14 August 2016 | 20:30

Xenometrics #185

Photo courtesy by Vika Kirchenbauer

Doors: 19:30 / Start time: 20:30
Entrance upon donation / Limited seats

Film program analysing the impact of digital surveillance on non-normative bodies, sexual desires, and practices. The screening will be followed by a conversation that extends queer and feminist critic to the debate on biometric technologies and dataveillance.

Curated by Pedro Marum and Lou Omat

 

 

 

PROGRAM:

  • O retrato de Irineu - João Leitão (2014, 4’)
  • American Reflexxx - Signe Pierce and Alli Coates (2013, 14’)
  • Facial Weaponization Communiqué: Fag Face - Zach Blas (2012, 8’)
  • COOL FOR YOU - SHE WHOSE BLOOD IS CLOTTING IN MY UNDERWEAR - Vika Kirchenbauer (2016, 3’)
  • The Future Ahead - Improvements for the further masculinisation of prepubescent boys - Amalia Ulman (2015, 16’)
  • Bradley Manning had secrets - Adam Butcher (2011, 5’)
  • Drone Boning - Ghost + Cow (2014, 3’)

 

In an era of increasing digital-surveillance and info-militarism, we realise that the targets of their oppressive gaze (defined by Lacan as the state of unease and anxiety provoked by the feeling that one might be under observation) are not only state-proclaimed criminals but all citizens, all potential deviants to the state order and with taxes to pay. 

From CCTV, drones, border checks, police raids, the immense dragnet surveillance extends to even more intimate mechanisms, collecting data and metadata from personal emails, social media and clouds. With the latest technologies of biometric surveillance and dataveillance, our physical and virtual bodies have become rich pools for data mining.
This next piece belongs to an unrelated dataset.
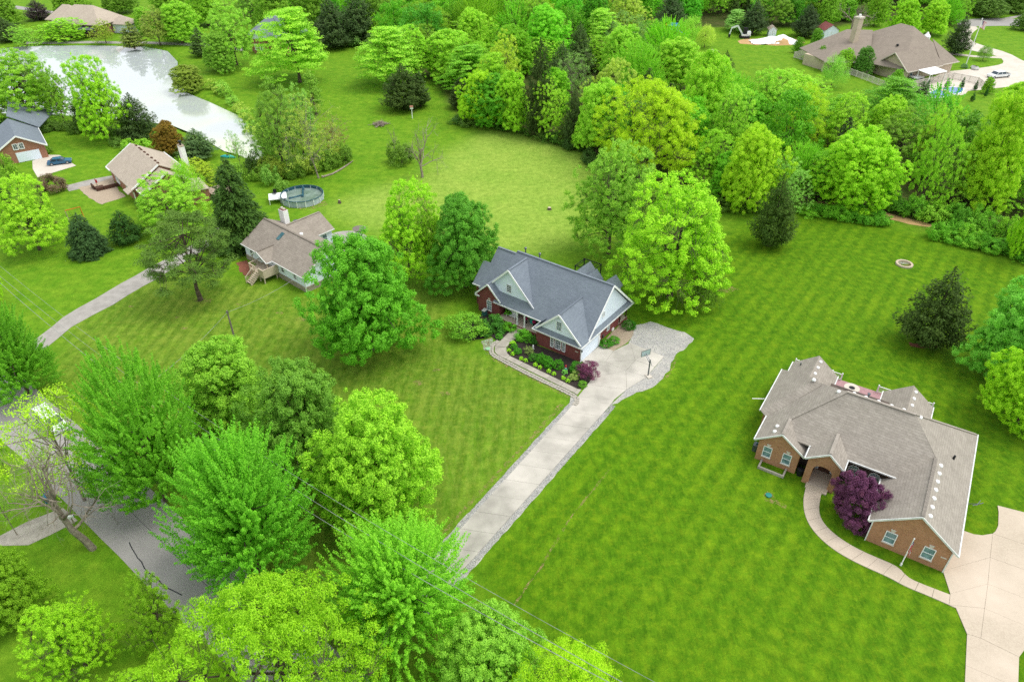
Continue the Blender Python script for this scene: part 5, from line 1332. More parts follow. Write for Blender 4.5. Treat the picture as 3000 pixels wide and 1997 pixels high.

Yet, under the mechanic scrutiny, surveillance has a normative effect on how bodies should look in order to distinguish the “citizen” from the “terrorist”, the “normal” from the “deviant”, an algorithmic supremacy that perpetuates ableism, classism, homophobia, sexism, racism, and transphobia.

If on one hand visibility has been used by minorities as a political tool to gain recognition, invisibility and privacy became vital for those with nonconforming identities. As concealment becomes forbidden within the neoliberal order, obligating bodies to be citizens and to assume a position of availability to be profiled and identified, marginalised minorities – such as gender non-conforming and trans* people – see their identities exposed to biometric scrutiny under the excuse of being threats, terrorists or deviants to the civil order.

 

SYNOPSIS

Irineu

Unable to forget and doted of an infallible memory.

American Reflexxx

American Reflexxx is a short film documenting a social experiment that took place in Myrtle Beach, South Carolina. The result is a heart wrenching technicolor spectacle that raises questions about gender perception, mob mentality, and violence in America.

Facial Weaponization Communiqué: Fag Face

Facial Weaponization Suite protests against biometric facial recognition–and the inequalities these technologies propagate–by making “collective masks” in workshops that are modeled from the aggregated facial data of participants, resulting in amorphous masks that cannot be detected as human faces by biometric facial recognition technologies.

The Future Ahead - Improvements for the further masculinisation of prepubescent boys

Artist Amalia Ulman studies issues concerning gender identity in a work based on the online commotion surrounding Justin Bieber’s supposed gender transition. A fascinating study about the internet’s influence on the perception of maleness in contemporary society.

SHE WHOSE BLOOD IS CLOTTING IN MY UNDERWEAR

A video for Kirchenbauer’s music/performance project COOL FOR YOU. Following her research on enhanced vision via infrared technology in modern warfare, here she utilises these technological means to discuss intimacy, the body and the privileged gaze of the spectator.

Bradley Manning had Secrets

The story of Chelsea Manning (formerly known as Bradley), not as a Wikileaks 'hacktivist', but as a young American soldier simultaneously going through a crisis-of-conscience and a crisis-of-gender-identity.

Drone Boning

Considered by the press as the world's first aerial pornography film, Drone Boning by Ghost + Cow can be seen as satirical social commentary on the increasing drone-surveillance and how it invades our bodies and intimacy.